Opinión:

Menos poder político, más poder ciudadano

Cuando el divorcio entre ‘política’ y ‘ciudadanía’ ya es un hecho, una nueva concepción de poder enfrentaría a los “representantes” y “representados”, dentro de una negociación en la que la sociedad logrará más peso a medida que sus gobernantes lo pierdan.

Por Julián Blejmar

Si en muchos países continúa intacta la teoría política que afirma que, en democracia, un gobierno sólo puede hacer reformas radicales cuando posee un amplio apoyo de la ciudadanía, expresado en el porcentaje de votantes y en el parlamento, queda claro que en la Argentina, -país que se anima a desafiar cualquier teoría-, ha comenzado un fenómeno que expresa exactamente lo contrario.
Lejos de las teorías marxistas más radicales, que plantean que un gobierno es únicamente la expresión de la voluntad de los dueños de los medios de producción, durante los últimos 30 años en la Argentina se ha demostrado que la clase política es, -en principio-, la expresión de su propia voluntad, perjudicando alternativamente a trabajadores y empresarios, disminuyendo el poder adquisitivo de los salarios y evaporando los activos de muchas empresas que, después de períodos de bonanza, vieron hecho añicos su valor y rentabilidad.
Sucede que, lejos de las ideologías, el grueso de la clase política legisló atendiendo los intereses del mejor postor, (en definiciones de Carlos ‘Chacho’ Alvarez “democracia tarifada”, o en rimas del grupo musical ‘Bersuit’: “destruyeron un país entero, pues así, se roban más dinero”), lo cual fue también perjudicial para empresas que carecían de poder de lobby o políticas de soborno, más allá de que su posición en el mercado fuera predominante.
Así, la clase política se limitó a buscar un rédito personal, tanto económico -mediante todo tipo de sobornos- como de poder, lo que se expresó en los diferentes esquemas de clientelismo.

Un punto de quiebre

Pasada la crisis de 2001, los actores políticos de las más diversas ramas perdieron legitimidad, lo que produjo en gobernantes y opositores una retracción por igual, que recién hoy, cuatro años mas tarde, comienza a superarse peligrosamente.
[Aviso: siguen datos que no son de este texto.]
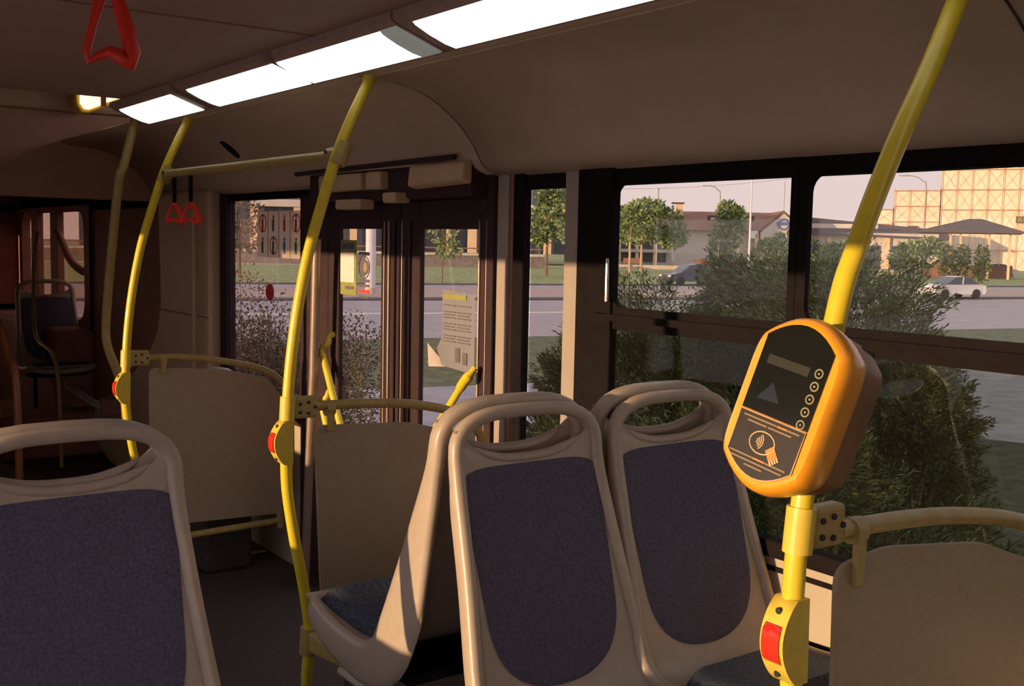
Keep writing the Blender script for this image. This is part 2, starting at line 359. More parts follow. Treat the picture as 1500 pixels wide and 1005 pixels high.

Sucede que si los gobiernos de Alfonsín, Menem o De la Rúa habían triunfado con más del 50 por ciento, legitimidad que finalmente utilizaron para satisfacer sus propios intereses, opuestos en muchos casos con los del grueso de sus votantes, los gobiernos de Duhalde -electo por una asamblea legislativa en lo peor de la crisis- y Kirchner, -quien ganó con sólo el 22% de los votos-, realizaron gestiones en las cuales buscaron, por encima de todo, la construcción de legitimidad, lo cual los forzó a realizar acciones que favorecieron, incluso, a quienes no los habían votado.

Ibarra, un nuevo capítulo

La reciente convocatoria a un plebiscito para nuevas elecciones formulada por Ibarra, se presenta como otra oportunidad para consolidar esta nueva tendencia. Menos que el nombre de quién triunfe, importará el porcentaje con el cual acceda al poder. Si el mismo es alto, no haría más que ratificar un burocrático modelo de gestión por temor a uno peor, en el caso de triunfo del oficialismo (“Todas las personas que conozco van a votar a Ibarra, pero no conozco a nadie que lo quiera votar” fue un comentario que se escuchó en la elección anterior), o, en el caso contrario, conferir vía libre a otro tipo de modelo que se creará la expresión de la voluntad popular, antes que el escarmiento a la ineficiencia de la actual gestión. De esta manera, pareciera que sólo puede vislumbrarse una administración eficiente en cualquier candidato que acceda al poder de forma deslegitimizada. La paradoja resultante en todo esto es si deberíamos no votar a nuestro candidato, para que él mismo se apegue a sus promesas electorales. Bueno, ¿por qué no ver como va el partido?…y si es necesario, metamos los cambios.